Comment by adrian_b
15 hours ago
This is a modern distinction.
Until recently the term "alphabet" was used for any writing system where the symbols correspond approximately with phonemes, regardless whether both consonants and vowels are written as in all alphabets derived from or inspired by the Greek alphabet, or only the consonants are written, like in other writing systems derived from the old Semitic alphabet, without passing through the Greek alphabet.
Then the term "abjad" has been created, and also the term "abugida" (for alphabets where the base symbols are for consonants and the vowels are added as diacritic marks around the consonants), and the sense of "alphabet" has been restricted, in order to distinguish these 3 kinds of alphabets, but "alphabet" in the older wider sense can still be encountered frequently, either in the older literature or in informal speech, so one should be able to recognize both the stricter and the wider meanings.
In TFA, "alphabet" is used in the old wider sense. Moreover, it is not even used correctly in that sense, because they did not find a written "alphabet" like those used in teaching, but they have found a few written texts that are believed to have been written using an alphabetic script.
The oldest actual alphabets that have been found (which show the alphabetic order of the letters) are for the Ugaritic alphabet, which is older than the Phoenician alphabet, but much more recent than the oldest inscriptions that are believed to have been written with an alphabetic script.
And we live in the modern world, so we should use the modern definitions?
For reference, "abjad" was introduced in 1990, so it's 35 years old. I don't think it's unreasonable to expect people to start using 35 year old terms to accurately describe academic subjects.
> The oldest actual alphabets that have been found (which show the alphabetic order of the letters) are for the Ugaritic alphabet, which is older than the Phoenician alphabet
You're doing a lot of equivocating between identity and ancestry. (e.g. saying that "alphabet" is composed of the names of two Phoenician letters rather than two Greek ones.)
In that framework, can we actually say that Ugaritic script is older than Phoenician script? My impression was that all of our knowledge of Ugaritic arises by coincidence, just that we happened to excavate a tell that turned out to keep records in what is as far as we know a script unique to it. Do we have reason to believe that someone wasn't using a proto-Phoenician script at the same time and we just haven't excavated them?
> This is a modern distinction.
Well, the actual scripts were distinguished semantically all along, and "alphabet" is also a word newer than the scripts in question. We should probably just use the words that make most sense to modern english speakers rather than... whomever you're referring to. Or just use "phonetic script" or something.
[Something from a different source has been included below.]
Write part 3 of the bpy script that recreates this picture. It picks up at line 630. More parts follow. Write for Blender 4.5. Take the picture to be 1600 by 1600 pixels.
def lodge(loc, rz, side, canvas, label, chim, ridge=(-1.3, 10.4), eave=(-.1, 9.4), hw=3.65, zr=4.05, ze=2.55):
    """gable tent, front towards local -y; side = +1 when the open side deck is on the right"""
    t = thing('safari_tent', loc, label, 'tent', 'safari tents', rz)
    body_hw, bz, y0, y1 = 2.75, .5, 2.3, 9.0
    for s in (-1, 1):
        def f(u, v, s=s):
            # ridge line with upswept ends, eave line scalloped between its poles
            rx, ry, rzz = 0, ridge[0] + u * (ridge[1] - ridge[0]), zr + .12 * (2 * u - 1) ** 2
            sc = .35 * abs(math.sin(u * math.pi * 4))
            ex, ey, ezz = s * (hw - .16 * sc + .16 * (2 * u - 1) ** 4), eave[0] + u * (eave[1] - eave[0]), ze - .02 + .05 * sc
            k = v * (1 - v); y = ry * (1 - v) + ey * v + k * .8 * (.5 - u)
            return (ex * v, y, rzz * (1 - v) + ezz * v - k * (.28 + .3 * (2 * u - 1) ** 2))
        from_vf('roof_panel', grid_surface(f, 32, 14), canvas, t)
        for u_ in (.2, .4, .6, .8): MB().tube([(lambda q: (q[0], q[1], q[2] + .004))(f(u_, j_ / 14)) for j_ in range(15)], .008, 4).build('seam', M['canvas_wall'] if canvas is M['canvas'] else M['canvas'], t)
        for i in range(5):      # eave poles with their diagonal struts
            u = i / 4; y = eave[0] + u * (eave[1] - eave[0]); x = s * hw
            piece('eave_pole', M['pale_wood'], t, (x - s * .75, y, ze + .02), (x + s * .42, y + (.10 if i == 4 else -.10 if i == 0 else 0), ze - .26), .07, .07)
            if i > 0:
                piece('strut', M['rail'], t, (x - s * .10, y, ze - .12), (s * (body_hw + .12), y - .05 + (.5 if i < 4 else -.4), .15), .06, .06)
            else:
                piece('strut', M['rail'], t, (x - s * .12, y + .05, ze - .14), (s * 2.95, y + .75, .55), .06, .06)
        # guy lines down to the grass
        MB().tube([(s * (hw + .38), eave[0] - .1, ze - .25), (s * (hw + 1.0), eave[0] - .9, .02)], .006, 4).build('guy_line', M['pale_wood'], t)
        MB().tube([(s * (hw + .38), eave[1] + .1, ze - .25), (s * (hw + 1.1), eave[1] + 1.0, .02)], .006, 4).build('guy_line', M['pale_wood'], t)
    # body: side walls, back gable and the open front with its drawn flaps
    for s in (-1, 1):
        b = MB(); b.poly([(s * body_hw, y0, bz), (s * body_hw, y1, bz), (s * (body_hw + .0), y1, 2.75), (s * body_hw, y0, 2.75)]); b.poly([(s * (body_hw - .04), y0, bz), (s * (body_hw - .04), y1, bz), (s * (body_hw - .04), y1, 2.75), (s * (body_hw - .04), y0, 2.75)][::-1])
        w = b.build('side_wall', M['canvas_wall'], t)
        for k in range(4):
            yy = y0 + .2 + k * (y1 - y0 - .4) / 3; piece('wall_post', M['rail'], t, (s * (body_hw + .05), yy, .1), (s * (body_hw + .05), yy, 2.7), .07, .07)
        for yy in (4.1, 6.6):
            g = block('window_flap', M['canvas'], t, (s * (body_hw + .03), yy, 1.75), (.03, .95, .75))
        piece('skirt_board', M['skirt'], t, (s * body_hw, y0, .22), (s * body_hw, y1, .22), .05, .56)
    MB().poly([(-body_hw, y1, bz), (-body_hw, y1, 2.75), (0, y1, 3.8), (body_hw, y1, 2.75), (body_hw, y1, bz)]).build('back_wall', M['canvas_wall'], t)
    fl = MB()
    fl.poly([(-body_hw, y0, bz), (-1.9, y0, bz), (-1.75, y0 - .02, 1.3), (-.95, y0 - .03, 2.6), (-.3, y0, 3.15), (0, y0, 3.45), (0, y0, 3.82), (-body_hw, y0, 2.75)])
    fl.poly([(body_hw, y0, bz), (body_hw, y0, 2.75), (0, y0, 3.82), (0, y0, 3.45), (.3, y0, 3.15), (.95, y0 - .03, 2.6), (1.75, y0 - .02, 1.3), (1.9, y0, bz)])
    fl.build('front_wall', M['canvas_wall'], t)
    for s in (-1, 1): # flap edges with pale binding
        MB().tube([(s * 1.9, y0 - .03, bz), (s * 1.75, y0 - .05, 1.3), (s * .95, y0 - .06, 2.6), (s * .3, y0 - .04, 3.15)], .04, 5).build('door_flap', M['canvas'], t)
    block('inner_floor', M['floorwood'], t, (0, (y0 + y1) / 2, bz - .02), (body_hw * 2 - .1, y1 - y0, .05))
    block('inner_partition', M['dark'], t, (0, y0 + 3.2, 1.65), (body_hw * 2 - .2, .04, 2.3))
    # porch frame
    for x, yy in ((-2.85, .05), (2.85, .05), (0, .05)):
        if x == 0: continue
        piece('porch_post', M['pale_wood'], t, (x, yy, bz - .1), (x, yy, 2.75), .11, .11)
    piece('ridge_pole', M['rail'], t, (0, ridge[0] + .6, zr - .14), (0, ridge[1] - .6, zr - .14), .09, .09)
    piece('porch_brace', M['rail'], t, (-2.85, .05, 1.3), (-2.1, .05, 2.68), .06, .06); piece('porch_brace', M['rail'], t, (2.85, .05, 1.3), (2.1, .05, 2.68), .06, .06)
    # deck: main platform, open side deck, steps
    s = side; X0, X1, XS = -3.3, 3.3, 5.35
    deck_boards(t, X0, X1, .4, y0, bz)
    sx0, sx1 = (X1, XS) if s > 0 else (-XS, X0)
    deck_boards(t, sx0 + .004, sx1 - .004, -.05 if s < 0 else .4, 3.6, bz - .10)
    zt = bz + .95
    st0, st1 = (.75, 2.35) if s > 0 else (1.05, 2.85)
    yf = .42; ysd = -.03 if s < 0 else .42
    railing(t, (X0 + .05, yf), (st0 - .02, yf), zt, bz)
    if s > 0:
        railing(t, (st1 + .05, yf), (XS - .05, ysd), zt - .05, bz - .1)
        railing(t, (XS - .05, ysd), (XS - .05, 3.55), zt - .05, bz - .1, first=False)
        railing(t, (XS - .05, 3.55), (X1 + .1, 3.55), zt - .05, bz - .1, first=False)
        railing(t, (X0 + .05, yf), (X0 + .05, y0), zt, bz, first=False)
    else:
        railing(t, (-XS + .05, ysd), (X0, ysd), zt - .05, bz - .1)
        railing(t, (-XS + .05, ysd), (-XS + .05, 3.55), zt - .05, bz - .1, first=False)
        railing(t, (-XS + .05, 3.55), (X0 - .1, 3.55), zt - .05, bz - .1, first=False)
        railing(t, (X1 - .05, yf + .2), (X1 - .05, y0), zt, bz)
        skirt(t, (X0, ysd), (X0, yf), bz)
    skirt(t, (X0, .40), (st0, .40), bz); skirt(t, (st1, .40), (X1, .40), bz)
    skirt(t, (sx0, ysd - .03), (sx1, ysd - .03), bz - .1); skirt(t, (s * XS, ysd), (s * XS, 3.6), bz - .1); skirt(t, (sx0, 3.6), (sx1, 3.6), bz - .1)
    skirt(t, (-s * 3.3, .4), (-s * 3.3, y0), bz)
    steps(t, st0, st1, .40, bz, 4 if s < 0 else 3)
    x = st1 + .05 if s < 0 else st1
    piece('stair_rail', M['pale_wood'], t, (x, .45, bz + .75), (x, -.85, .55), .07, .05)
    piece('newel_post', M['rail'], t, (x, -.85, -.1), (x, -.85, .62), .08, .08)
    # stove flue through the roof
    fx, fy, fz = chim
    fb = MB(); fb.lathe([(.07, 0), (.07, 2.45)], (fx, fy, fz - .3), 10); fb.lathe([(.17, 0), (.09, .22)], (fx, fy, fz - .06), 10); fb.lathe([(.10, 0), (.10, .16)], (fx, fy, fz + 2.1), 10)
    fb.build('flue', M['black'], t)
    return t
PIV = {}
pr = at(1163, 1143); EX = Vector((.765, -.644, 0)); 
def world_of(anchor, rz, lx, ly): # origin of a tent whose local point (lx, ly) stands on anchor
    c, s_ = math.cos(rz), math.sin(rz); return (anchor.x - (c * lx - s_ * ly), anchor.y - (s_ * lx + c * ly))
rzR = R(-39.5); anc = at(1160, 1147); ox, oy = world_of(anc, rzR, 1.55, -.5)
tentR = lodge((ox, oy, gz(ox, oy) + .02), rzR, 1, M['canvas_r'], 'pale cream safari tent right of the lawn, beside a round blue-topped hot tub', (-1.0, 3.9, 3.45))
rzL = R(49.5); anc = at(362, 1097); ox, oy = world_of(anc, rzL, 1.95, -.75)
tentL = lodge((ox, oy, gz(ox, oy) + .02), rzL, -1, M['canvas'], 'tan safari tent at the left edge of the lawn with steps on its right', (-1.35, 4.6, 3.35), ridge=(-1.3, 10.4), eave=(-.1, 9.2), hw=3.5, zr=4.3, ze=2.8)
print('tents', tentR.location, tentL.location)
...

The word "alphabet" has been used at least since the second century AD (e.g. by Tertullian), but it is composed from the names of the first 2 letters of the Phoenician alphabet, names that must be at least 3 millennia old.
Without additional conventions, "alphabet" would have been the appropriate name for any writing systems derived from the Phoenician alphabet, which include the majority of the writing systems based on alphabets, abjads or abugidas. The few other such writing systems, which have not passed through the Phoenician alphabet, are those derived from the Ancient South Arabian script, which for some reason had a different alphabetic order of the letters than the Northern Semitic alphabets, so it did not start with Alep and Bet.
Funny that the word abugida is itself taken from the Amharic word for the Northern Semitic letter ordering—as you say, the traditional order for ፊደል goes ሀለሐመ…
While the greek letter names are derived from phoenician (e.g. aleph/alef/alep and bet), my understanding is that the term was first coined in reference to the greek script (e.g. alpha + bet-). It does, however, seem increasingly silly to look to etymology to argue for why we should use the terms as I did when actual evidence as to the origin seems extremely sketchy at best and may not be relevant to our current needs.
I just think it's useful to distinguish consonantal scripts from those with full vowel inclusion. Why not use alphabet/abjad for this? There's already a broad understanding of this meaning; why not lean into it?
I'll also admit this gets more complicated when I see people referring to an "abjad alphabet", but this leaves us with no way to describe an alphabet with consonants and vowels as opposed to a consonantal one.